A number of datasets will become available in the next few years, including data from re-runs of the childcare and time use surveys. Attention to the research questions that shape the data collected in these is necessary to ensure that these instruments maximise the opportunity to collect data relevant to both women and men as carers. Full utilisation of the data these surveys will provide may also require specific funding streams.
Major benefits could also be gained if New Zealand deposited data with some of the major international institutes, including the Multinational Time Use Survey (Essex) and Luxembourg Income Survey. The lack of participation in cross-national datasets such as these significantly limits the ability to compare New Zealand data with data gathered in other countries.
Another key area where further work is needed centres on gathering information on men's preferences for the division of paid work and unpaid care. There is little evidence analysing the drivers of couple-level decisions about the divisions of work and care, and the degree to which current arrangements reflect the preferences of both men and women. Men's views on a number of important issues of relevance to this paper are not routinely collected, for example, we know little internationally about men's fertility preferences.
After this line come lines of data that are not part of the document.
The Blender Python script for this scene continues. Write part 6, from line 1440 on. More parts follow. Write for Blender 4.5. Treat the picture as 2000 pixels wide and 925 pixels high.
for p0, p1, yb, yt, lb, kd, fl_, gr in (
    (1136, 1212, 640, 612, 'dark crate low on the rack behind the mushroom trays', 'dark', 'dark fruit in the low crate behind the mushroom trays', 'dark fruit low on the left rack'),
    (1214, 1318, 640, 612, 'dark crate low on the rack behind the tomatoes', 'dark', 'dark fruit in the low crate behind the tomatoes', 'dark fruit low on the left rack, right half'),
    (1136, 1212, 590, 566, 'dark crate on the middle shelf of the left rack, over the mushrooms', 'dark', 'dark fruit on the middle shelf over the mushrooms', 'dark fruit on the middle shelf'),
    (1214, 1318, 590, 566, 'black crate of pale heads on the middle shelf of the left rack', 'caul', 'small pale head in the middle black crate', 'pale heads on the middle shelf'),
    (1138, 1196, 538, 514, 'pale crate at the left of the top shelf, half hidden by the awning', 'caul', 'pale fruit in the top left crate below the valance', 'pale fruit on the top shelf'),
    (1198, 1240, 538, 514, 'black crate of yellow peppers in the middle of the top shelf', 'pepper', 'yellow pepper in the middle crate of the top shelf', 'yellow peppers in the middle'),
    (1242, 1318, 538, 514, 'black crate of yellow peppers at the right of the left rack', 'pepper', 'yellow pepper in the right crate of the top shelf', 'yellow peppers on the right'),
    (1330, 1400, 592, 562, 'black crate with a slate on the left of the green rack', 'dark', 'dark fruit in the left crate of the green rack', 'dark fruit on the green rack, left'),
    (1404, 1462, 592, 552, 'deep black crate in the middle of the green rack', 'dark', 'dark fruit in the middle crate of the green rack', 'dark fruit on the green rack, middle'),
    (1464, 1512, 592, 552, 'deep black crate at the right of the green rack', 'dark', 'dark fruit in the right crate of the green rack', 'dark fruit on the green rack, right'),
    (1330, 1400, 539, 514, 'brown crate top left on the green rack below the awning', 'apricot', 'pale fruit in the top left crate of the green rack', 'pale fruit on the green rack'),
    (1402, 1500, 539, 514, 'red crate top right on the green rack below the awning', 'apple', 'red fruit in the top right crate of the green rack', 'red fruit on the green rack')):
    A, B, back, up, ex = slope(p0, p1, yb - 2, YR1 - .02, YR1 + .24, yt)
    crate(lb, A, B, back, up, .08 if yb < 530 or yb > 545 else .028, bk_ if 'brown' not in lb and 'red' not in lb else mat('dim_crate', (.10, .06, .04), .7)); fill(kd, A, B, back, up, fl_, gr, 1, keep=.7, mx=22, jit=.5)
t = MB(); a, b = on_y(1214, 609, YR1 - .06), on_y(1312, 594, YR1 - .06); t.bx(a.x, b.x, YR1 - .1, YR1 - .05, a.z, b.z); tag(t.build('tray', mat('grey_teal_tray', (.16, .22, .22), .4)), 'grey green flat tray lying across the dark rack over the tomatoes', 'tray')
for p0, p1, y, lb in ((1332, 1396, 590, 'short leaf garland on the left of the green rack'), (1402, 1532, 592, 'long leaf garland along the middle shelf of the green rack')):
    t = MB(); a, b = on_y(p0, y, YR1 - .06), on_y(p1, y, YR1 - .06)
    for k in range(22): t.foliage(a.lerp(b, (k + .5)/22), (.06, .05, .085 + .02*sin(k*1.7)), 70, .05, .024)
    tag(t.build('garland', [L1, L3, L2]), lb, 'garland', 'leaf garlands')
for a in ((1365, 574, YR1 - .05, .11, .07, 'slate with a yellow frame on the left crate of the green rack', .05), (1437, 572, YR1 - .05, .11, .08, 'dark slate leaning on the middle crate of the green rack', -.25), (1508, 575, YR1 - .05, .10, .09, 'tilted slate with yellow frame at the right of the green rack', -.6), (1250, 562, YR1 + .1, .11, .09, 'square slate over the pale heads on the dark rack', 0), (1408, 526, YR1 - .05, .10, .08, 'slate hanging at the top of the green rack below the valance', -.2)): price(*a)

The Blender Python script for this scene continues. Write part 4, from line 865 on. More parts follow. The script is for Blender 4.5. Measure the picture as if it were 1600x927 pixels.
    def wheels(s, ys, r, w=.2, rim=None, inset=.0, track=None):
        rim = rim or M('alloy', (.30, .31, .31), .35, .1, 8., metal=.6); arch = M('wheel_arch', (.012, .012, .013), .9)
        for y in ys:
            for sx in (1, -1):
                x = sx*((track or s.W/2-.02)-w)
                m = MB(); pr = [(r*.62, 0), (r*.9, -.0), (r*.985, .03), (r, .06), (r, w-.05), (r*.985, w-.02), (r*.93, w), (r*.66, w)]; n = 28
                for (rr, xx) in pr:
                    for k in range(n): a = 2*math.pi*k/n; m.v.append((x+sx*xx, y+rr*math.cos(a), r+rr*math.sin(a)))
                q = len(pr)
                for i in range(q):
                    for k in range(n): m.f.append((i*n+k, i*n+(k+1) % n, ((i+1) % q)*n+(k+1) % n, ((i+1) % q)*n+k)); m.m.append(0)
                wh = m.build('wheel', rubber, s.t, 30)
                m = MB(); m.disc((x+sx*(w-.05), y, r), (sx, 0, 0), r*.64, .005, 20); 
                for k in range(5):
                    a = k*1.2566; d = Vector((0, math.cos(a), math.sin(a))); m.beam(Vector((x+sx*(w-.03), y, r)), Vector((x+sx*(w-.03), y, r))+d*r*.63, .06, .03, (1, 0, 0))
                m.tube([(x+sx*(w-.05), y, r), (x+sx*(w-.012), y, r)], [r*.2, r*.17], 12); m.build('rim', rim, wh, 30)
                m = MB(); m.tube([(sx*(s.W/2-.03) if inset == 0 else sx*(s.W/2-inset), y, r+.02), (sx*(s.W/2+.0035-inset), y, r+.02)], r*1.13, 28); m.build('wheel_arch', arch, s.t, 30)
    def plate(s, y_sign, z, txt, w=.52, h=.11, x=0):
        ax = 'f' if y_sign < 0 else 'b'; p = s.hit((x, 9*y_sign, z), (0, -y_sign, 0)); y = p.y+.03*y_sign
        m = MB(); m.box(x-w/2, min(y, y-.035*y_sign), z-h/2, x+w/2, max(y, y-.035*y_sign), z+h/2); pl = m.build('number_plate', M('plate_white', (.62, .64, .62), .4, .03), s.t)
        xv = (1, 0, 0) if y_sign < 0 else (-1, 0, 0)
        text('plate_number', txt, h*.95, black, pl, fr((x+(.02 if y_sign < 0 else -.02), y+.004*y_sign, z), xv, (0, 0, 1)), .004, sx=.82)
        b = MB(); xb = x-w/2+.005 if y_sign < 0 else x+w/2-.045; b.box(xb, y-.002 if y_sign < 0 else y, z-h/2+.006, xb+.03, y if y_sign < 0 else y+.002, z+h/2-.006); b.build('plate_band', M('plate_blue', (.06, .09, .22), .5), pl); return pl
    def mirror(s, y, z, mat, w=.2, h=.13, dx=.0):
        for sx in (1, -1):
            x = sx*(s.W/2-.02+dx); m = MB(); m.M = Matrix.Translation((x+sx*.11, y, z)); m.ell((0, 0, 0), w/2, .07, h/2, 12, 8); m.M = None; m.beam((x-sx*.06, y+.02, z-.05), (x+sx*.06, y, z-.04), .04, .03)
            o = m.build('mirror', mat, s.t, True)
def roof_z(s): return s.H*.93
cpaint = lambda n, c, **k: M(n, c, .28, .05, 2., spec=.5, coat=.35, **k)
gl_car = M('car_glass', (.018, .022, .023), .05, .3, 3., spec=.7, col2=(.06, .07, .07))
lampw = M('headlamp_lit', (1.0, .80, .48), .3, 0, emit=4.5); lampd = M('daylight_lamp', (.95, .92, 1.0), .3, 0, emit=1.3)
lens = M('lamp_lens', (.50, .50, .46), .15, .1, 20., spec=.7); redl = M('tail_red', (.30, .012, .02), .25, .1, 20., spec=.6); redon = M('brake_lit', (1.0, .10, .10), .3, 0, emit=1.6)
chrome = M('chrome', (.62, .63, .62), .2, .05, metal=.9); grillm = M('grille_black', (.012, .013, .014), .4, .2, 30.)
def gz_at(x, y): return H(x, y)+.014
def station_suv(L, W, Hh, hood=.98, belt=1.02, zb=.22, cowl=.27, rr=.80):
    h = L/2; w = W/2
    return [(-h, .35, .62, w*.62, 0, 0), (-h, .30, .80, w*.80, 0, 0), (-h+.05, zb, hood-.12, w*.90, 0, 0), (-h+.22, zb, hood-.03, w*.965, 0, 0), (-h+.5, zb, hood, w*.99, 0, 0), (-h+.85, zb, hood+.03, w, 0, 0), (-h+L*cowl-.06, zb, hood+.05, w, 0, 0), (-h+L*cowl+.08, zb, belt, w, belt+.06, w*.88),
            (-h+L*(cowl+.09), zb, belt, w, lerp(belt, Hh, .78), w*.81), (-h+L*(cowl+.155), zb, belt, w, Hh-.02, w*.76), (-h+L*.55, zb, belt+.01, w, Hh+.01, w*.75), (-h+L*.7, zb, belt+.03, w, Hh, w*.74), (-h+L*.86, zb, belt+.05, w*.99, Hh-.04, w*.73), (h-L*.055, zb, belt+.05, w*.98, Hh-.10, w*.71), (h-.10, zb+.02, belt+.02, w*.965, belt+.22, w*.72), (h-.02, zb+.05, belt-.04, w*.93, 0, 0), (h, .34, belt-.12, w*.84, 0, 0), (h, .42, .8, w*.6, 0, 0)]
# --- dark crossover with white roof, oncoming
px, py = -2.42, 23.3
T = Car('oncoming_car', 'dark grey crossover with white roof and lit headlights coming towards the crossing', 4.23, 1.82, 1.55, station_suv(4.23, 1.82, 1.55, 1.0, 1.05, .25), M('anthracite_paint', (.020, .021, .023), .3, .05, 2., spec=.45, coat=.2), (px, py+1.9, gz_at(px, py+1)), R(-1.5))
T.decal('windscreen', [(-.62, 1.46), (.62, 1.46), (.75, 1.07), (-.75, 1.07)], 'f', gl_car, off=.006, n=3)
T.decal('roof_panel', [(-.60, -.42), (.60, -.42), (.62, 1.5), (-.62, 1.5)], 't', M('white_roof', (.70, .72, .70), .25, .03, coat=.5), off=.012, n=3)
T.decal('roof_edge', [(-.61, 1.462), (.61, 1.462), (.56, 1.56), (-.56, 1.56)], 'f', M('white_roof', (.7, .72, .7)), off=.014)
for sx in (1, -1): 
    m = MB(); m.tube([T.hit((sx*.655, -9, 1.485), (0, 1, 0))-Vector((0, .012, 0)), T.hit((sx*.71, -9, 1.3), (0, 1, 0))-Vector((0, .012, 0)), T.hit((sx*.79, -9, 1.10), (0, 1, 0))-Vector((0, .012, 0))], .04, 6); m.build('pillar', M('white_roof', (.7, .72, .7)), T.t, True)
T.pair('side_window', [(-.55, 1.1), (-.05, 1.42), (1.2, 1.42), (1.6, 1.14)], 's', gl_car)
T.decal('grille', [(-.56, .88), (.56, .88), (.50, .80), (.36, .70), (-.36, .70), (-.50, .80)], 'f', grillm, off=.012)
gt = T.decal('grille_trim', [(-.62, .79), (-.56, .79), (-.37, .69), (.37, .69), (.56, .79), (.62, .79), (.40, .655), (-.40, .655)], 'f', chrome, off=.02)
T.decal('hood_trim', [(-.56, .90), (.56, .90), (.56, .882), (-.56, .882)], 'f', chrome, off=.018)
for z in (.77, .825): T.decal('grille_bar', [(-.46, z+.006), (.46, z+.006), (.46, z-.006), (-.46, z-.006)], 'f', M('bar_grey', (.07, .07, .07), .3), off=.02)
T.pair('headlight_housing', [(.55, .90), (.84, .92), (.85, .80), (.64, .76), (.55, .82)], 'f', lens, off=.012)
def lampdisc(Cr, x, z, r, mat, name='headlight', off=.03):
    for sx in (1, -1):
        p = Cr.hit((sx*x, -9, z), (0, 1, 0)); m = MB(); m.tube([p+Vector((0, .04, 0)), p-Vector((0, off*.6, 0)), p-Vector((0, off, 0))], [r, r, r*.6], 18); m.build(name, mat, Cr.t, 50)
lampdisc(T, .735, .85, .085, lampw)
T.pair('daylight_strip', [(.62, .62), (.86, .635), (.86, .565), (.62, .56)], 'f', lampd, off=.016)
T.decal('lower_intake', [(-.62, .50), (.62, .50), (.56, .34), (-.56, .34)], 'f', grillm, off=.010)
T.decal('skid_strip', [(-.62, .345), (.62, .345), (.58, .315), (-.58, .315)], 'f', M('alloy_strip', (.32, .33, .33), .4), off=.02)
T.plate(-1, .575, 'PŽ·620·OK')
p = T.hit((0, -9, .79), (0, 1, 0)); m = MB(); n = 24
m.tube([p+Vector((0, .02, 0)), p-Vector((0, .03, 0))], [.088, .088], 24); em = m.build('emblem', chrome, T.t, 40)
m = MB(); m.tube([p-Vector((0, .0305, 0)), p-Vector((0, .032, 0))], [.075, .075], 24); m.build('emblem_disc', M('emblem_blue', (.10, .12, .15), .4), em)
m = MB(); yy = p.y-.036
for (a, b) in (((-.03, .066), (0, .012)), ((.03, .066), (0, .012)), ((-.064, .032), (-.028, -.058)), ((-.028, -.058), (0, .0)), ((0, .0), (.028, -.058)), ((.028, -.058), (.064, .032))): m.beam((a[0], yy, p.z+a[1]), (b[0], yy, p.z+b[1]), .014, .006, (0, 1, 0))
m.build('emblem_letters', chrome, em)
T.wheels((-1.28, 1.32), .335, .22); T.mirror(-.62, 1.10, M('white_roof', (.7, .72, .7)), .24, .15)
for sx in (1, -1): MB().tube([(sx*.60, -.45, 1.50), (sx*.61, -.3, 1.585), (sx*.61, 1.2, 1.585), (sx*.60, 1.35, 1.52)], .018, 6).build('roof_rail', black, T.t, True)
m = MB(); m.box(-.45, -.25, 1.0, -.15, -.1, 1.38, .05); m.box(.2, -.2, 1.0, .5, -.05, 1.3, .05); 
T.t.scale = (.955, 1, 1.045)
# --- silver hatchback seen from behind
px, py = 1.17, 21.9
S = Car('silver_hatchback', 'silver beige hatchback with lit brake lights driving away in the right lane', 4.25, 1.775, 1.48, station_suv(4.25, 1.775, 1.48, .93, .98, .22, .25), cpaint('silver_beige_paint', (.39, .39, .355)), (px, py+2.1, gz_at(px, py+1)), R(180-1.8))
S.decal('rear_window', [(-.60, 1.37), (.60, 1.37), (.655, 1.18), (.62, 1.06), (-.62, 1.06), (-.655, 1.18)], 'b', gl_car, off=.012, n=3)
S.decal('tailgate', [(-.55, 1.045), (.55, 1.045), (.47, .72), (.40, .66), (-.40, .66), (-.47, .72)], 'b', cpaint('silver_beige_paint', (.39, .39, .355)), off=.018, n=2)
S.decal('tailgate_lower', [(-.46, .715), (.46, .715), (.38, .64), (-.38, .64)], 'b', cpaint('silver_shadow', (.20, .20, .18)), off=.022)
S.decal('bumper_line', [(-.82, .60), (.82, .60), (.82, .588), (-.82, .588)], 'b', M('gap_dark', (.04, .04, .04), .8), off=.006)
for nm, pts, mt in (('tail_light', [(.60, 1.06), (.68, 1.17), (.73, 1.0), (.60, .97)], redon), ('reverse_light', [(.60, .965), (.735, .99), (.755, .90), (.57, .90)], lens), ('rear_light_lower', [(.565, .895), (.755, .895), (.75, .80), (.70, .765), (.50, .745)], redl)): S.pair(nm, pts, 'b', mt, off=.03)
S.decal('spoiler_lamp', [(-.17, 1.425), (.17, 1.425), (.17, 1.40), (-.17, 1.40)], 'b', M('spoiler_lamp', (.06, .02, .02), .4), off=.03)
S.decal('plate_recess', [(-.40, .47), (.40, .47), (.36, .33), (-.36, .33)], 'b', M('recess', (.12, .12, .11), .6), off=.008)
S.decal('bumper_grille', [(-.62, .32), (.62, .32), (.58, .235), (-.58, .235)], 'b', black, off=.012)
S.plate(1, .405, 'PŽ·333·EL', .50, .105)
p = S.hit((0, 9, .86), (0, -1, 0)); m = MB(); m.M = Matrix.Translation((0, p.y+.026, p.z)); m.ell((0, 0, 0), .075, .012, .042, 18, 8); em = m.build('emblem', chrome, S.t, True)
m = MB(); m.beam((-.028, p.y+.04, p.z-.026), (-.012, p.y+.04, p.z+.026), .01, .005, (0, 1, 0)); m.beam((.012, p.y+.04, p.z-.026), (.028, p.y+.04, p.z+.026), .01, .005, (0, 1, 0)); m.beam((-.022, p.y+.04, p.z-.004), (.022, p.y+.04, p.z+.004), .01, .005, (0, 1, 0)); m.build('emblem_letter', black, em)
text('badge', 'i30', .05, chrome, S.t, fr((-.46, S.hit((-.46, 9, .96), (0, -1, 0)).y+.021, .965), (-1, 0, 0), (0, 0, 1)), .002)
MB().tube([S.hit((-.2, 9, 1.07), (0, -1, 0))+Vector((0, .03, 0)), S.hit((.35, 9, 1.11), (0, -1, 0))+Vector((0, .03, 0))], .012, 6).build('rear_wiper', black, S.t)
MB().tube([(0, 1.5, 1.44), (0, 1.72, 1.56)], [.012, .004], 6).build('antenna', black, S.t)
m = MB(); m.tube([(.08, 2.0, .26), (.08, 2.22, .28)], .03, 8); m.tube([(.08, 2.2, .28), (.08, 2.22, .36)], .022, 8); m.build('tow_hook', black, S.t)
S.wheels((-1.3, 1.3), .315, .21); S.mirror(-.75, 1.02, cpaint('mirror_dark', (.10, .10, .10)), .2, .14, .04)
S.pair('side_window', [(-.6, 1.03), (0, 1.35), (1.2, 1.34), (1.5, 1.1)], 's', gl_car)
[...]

While there has been research on parental leave that explored the views of both mothers and fathers, there is little research on the provision and use of other domestic leave arrangements by gender, with research in this area having the potential to provide information on further strategies to support men's caring.
In addition, further investigation is needed on the impact on parenting of residing away from children, including the impact of imprisonment. For example, there is little New Zealand evidence on the impact of imprisonment on men's parenting and limited data on differences in this area by ethnicity.
Finally, as the bulk of this paper indicates, research on men as carers for other relatives or friends is significantly more limited. The ageing population, coupled with the current proportions of older men providing care to their spouses, suggests that more work in this area is essential.